Later, Yasmin Ahmad began to stir the collective unconscious with films like Sepet (2004), Gubra (2006), Mukhsin (2007) and more recently Muallaf (2008). Although critics might consider these works ‘filmy’, or popularist, Ahmad’s films provide an artistic link between Ramlee’s pure entertainment and the documentary style realism which was to come later.

Malay films had already begun to adopt new realism with Ahmad’s critically popular films, concentrating on Malay social issues like romances between a Malay Muslims and Chinese non-Muslims (Sepet), or converts to Islam, in Muallaf. Much of Ahmad’s work, ultimately, is about relationships, revealing the “feeling...touching...loving” which Siskind talked about. While Ahmad’s films are about culture and responses to culture, they are also, primarily, about people.

Yasmin Ahmad’s films breech the gap between popularist and ‘Art’ cinema in Malaysia, while other Malay film makers steer off in directions of their own. It is no surprise that Malay film makers, like Amir Muhammad, should start portraying socially relevant issues in films and documentaries, within both Malay and Malaysian contexts.

While Muhammad’s films, like The Big Durian (2003), question the official line in recent historical events and made authentic attempts to shed new light on Malaysian social traumas, there is no doubt that he is also searches for fresh ways of fusing concepts of documentary with modern popular cinema.

The Big Durian enquires into a real incident of a soldier running amok, in the infamous Chow Kit area of Kuala Lumpur, with a M16 rifle, and questions reasons and reactions about this incident, and its effects on lives of real people.

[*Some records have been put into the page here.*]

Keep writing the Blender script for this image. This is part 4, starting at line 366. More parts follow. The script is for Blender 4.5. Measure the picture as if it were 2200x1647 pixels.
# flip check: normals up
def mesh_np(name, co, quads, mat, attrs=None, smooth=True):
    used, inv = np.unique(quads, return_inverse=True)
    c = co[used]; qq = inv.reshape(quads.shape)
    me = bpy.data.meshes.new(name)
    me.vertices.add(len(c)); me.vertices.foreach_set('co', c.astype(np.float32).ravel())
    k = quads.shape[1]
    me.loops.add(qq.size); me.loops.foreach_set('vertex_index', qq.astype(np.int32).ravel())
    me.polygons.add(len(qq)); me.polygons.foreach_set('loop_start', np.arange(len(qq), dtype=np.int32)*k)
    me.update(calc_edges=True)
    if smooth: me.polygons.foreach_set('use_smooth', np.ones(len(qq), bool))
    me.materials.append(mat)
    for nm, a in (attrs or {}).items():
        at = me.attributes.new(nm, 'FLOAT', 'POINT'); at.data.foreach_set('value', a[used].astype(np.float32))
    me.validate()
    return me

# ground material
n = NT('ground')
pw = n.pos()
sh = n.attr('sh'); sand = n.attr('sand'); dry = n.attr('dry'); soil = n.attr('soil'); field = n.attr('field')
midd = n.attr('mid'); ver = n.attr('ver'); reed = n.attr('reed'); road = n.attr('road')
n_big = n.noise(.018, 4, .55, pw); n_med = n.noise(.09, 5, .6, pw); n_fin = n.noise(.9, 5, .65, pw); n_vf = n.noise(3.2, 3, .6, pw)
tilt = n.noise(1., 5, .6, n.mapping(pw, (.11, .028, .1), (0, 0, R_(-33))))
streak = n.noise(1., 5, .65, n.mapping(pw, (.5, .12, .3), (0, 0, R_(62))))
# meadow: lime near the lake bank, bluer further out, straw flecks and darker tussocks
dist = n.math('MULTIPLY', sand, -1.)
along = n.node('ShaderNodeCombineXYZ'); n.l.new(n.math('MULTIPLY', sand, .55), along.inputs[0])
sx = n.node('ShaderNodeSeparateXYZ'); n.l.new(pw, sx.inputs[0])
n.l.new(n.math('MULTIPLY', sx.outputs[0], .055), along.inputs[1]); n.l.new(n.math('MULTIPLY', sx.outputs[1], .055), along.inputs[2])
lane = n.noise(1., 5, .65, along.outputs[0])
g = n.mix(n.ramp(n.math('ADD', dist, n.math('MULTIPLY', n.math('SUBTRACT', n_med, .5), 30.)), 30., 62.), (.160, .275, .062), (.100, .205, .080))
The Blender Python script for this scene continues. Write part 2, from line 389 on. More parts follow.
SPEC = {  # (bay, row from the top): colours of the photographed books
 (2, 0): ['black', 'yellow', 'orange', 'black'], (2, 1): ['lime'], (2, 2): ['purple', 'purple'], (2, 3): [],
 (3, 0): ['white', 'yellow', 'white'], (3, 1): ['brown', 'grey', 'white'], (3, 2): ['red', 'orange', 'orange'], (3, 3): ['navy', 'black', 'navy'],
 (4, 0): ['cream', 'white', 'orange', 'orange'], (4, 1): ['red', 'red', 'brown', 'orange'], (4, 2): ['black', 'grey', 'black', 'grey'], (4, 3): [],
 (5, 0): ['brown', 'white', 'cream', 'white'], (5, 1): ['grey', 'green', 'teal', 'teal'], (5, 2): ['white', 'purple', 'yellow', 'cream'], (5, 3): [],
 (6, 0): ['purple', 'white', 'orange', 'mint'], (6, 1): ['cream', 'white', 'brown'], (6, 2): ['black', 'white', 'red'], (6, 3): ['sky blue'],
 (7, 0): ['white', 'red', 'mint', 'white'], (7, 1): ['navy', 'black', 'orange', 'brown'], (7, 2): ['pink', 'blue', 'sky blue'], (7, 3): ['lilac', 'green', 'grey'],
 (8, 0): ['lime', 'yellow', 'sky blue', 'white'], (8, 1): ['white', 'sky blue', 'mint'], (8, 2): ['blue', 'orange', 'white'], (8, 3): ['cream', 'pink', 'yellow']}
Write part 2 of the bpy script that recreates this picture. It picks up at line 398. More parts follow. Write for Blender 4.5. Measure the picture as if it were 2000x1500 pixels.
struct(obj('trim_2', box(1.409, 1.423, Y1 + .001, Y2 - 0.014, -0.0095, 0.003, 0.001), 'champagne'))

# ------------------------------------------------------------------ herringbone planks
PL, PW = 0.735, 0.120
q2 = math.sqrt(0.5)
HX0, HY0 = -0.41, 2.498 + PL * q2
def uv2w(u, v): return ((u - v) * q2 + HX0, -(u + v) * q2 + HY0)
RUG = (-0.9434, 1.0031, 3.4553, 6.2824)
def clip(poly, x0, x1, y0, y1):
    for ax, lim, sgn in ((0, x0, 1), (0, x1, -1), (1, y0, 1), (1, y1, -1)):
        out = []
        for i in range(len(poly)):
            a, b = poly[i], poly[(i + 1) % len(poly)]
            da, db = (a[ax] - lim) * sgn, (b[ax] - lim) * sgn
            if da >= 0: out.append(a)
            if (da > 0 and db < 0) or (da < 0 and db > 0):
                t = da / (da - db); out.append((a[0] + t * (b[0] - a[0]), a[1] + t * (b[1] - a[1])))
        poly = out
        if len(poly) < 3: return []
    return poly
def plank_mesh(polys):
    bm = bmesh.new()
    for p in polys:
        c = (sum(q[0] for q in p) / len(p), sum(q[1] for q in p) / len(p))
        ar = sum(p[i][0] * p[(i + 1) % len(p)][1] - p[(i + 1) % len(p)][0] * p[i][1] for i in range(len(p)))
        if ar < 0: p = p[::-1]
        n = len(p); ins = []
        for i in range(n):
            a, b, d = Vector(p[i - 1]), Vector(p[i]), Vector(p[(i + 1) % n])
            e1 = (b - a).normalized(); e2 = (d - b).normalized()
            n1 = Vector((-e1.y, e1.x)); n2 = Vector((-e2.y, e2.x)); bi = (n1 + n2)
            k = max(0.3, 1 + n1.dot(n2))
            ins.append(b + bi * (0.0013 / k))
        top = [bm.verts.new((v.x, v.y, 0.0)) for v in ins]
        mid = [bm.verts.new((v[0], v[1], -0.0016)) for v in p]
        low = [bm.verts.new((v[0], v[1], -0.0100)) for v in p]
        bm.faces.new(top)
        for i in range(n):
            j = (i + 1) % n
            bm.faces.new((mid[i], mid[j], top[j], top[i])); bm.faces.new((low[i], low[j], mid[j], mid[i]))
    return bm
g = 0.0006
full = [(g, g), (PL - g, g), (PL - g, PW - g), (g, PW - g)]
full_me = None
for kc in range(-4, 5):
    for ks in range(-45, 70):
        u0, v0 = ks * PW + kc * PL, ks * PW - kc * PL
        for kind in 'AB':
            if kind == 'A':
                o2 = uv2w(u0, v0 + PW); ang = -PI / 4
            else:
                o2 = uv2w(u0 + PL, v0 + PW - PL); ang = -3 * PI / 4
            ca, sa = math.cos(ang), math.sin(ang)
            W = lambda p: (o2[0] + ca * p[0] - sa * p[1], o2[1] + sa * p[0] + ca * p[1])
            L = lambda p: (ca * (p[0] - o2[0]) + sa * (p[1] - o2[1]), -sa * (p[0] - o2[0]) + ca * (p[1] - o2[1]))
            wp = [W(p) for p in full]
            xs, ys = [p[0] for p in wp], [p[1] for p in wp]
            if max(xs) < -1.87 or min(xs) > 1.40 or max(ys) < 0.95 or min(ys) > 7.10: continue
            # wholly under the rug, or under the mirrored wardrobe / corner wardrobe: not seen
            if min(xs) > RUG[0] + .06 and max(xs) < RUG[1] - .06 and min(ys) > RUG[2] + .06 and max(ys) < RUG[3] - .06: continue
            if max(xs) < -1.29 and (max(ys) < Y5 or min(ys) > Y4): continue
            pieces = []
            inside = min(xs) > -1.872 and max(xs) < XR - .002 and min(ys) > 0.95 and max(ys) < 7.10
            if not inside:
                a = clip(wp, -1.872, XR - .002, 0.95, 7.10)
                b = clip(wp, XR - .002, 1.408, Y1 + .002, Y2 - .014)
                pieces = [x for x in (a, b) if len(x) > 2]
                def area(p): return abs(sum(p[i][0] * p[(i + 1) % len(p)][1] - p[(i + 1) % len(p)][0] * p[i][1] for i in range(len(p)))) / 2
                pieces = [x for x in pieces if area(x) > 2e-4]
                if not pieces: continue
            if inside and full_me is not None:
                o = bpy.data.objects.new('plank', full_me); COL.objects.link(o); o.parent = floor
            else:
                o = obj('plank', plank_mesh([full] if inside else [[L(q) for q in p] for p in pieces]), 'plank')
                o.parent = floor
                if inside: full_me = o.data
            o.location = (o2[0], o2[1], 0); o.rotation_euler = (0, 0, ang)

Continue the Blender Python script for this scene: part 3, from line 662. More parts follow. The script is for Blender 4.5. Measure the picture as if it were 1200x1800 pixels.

The voice of the people and countering the official line, seem to have become themes in Muhammad’s films such as lelaki kommunis terakhir (The Last Communist - 2006) and apa khabar orang kampung (Village People Radio Show - 2007). Both were both banned by the Malaysian government, for, perhaps, dealing too honestly with the issues of Communism and alternate histories in Malaysia, and have not been officially shown there.

At times it may be difficult to discern pseudo-documentary from documentary, in Muhammad’s films, and, frequently, aspects of Woody Allen type intellectual playfulness emerges, as with song and dance in The Last Communist. It would be unfair to compare The Last Communist with Bollywood cinema, or even with those song and dance numbers in many of the P.Ramlee films, but aspects of this, intentionally, slip into The Last Communist. This film, according to the official blurb, is a fiction/fact hybrid as it “...combines testimony with song.”

Again, regarding real Malaysian history, Muhammad made Village People Radio Show in a documentary style, interviewing retired Communist Party of Malaya 10th Regiment members now living in Thailand. But, as with the previous films, nothing is quite that straight-forward with an Amir Muhammad movie, and the audience is treated to a Thai play amidst the interviews displayed in this moving film.

P.Ramlee’s playfulness and desire to present Malay culture to the world continues to reside in films made three decades after his demise, whether they are the more popularist films of Yasmin Ahmad, or the fact/fiction films of Amir Muhammad, they all capture those little things, which are remembered long after we all have gone, and this is the beauty of these Malay films.